W Archiwum Urzędu Miasta Krakowa wybuchł 6 lutego wieczorem pożar. Po trwającej przeszło sto godzin akcji, w której wzięło udział ponad pół tysiąca strażaków ogień udało się w końcu opanować. Oddany do użytku w 2018 budynek prawdopodobnie zostanie wyburzony, w katastrofie nieodwracalnemu zniszczeniu uległo 98 procent składowanych w archiwum akt, czyli nawet do dwustu milionów dokumentów.
Archiwum miejskie przy ulicy Na Załęczu w Krakowie przechowywało między innymi dokumenty meldunkowe, karty dowodów osobistych czy księgi rejestrów mieszkańców gmin wchodzących w skład powiatu krakowskiego. Wszystkie te akta zawierały informacje istotne dla historyków zajmujących się badaniem dziejów Krakowa.
Na podstawie tych ksiąg możemy odnaleźć miejsce, skąd ci mieszkańcy przybyli przed zamieszkaniem w Krakowie, gdzie się wyprowadzili, czy ewentualnie kiedy zmarli. Te dane są bardzo cenne i tylko tutaj możemy je odnaleźć, mówił w grudniu Zbigniew Pasierbek, kierownik archiwum.

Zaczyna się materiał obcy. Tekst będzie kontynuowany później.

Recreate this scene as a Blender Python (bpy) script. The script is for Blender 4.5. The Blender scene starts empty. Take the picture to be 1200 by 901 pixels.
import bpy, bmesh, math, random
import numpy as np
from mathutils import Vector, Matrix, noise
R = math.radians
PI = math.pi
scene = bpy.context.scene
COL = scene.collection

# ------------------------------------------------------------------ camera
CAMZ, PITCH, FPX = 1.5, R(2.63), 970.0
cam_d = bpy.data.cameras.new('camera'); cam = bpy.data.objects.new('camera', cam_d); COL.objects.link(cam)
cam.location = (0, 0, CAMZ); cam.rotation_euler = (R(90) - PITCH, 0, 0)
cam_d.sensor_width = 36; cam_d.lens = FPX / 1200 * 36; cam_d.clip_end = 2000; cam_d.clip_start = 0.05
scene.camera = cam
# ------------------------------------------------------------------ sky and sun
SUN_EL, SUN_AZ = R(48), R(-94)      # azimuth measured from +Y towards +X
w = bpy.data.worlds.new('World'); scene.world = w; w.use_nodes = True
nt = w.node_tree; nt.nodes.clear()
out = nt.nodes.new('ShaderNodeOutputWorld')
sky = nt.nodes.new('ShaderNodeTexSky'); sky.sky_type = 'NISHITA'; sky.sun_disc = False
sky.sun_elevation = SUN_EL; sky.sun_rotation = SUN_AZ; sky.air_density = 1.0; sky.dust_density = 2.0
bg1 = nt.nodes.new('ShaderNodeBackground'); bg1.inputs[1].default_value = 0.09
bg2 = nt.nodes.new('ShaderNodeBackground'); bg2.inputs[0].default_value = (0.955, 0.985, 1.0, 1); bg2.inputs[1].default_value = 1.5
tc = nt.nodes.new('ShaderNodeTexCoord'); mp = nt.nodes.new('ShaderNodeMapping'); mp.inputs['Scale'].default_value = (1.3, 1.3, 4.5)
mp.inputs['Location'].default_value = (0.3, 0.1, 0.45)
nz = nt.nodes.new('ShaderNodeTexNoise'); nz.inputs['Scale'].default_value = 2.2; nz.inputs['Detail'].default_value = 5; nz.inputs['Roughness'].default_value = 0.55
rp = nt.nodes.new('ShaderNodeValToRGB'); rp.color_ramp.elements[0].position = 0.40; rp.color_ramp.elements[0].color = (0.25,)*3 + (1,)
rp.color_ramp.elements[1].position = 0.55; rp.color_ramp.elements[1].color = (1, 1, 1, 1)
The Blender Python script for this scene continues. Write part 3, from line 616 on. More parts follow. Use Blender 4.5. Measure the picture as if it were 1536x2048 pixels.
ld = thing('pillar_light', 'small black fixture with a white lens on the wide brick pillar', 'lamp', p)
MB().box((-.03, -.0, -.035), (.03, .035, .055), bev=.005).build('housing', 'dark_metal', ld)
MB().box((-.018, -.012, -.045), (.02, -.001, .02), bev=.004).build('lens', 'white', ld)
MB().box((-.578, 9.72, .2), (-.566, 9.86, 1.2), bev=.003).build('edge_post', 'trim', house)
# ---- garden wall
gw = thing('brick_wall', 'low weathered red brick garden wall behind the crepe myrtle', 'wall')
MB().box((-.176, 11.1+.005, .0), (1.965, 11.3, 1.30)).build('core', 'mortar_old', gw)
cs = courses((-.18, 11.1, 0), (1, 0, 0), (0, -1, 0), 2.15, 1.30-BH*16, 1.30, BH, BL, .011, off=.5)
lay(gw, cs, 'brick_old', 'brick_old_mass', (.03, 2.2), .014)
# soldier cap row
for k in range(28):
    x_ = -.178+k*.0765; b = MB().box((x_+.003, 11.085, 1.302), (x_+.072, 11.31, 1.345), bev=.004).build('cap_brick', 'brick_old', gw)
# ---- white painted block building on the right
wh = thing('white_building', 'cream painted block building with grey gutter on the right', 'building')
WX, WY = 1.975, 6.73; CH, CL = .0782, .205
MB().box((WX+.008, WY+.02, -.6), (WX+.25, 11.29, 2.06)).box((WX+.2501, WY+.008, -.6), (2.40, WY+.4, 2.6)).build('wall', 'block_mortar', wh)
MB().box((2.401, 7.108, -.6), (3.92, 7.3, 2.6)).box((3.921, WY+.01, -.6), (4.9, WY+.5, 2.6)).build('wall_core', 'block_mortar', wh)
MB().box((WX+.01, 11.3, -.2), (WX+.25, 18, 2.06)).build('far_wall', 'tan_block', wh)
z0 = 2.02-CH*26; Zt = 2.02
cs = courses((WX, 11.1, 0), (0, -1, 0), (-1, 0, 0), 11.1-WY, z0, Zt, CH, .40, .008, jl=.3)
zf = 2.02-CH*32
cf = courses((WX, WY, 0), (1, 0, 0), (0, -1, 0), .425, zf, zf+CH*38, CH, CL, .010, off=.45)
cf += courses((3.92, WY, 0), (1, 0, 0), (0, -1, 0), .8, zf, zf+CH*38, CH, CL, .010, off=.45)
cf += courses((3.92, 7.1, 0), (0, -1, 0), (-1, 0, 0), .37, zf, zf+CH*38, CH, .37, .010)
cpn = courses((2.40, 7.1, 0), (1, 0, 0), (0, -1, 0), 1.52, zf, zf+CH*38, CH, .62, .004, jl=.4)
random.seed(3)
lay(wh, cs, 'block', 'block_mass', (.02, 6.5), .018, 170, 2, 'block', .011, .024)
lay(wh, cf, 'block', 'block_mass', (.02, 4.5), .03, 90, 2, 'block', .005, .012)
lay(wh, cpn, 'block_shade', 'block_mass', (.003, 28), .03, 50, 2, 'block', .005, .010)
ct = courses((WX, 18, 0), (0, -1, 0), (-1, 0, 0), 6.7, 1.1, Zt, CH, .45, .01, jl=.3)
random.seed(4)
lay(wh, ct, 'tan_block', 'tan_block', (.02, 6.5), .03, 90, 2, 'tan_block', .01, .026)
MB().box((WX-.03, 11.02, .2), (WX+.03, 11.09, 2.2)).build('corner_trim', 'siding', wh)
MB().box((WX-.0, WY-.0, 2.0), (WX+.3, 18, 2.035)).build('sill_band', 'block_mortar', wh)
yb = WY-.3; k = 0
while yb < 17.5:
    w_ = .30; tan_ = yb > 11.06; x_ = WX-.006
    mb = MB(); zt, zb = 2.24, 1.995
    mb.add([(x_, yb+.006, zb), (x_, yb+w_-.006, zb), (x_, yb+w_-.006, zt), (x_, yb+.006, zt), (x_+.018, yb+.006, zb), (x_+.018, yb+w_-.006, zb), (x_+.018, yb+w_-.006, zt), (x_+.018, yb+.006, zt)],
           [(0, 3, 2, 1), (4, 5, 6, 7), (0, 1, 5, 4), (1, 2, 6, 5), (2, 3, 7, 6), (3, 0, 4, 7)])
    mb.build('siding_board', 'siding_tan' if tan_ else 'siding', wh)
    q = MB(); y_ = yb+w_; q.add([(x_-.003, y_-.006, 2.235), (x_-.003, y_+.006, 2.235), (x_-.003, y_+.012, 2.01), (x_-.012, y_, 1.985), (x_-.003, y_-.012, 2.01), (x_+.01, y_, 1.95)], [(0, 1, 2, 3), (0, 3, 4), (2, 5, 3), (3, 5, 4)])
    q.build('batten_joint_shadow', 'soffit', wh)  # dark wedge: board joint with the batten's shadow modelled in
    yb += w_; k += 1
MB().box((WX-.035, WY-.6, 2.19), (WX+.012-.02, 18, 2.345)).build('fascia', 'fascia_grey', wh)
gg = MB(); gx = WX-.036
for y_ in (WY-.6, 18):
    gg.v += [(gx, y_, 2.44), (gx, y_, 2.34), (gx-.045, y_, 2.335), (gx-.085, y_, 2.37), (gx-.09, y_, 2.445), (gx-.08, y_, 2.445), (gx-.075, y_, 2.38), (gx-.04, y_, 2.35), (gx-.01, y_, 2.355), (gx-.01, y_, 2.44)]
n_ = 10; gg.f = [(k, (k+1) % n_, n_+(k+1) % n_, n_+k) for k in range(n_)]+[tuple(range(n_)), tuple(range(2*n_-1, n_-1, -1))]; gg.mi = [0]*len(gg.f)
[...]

W budynkach przy ulicy Na Załęczu znajdowało się według oficjalnych informacji około 20 kilometrów akt, co szacunkowo przekłada się na liczbę 150–200 milionów dokumentów. W trakcie walki z pożarem udało się z płonącego archiwum wynieść około 600 kilogramów akt. Niestety większość z nich była tak zniszczona, że do niczego już się nie nadawała. Część zgromadzonych dokumentów zdążyła zostać wcześniej zdigitalizowana – wiadomo jednak, że to tylko drobny ułamek całego zbioru.
Media podają, że w wyniku pożaru przepadło 98 procent przechowywanych tam akt. Znakomitej większości nie uda się nigdy odtworzyć. W archiwum spłonęły dokumenty dotyczące między innymi wybitnych osobistości związanych z Krakowem: Stanisława Lema, Marka Grechuty czy Wisławy Szymborskiej.
To największa katastrofa w archiwistyce od czasów pacyfikacji Powstania Warszawskiego, komentują informatorzy portalu Krowoderska.pl.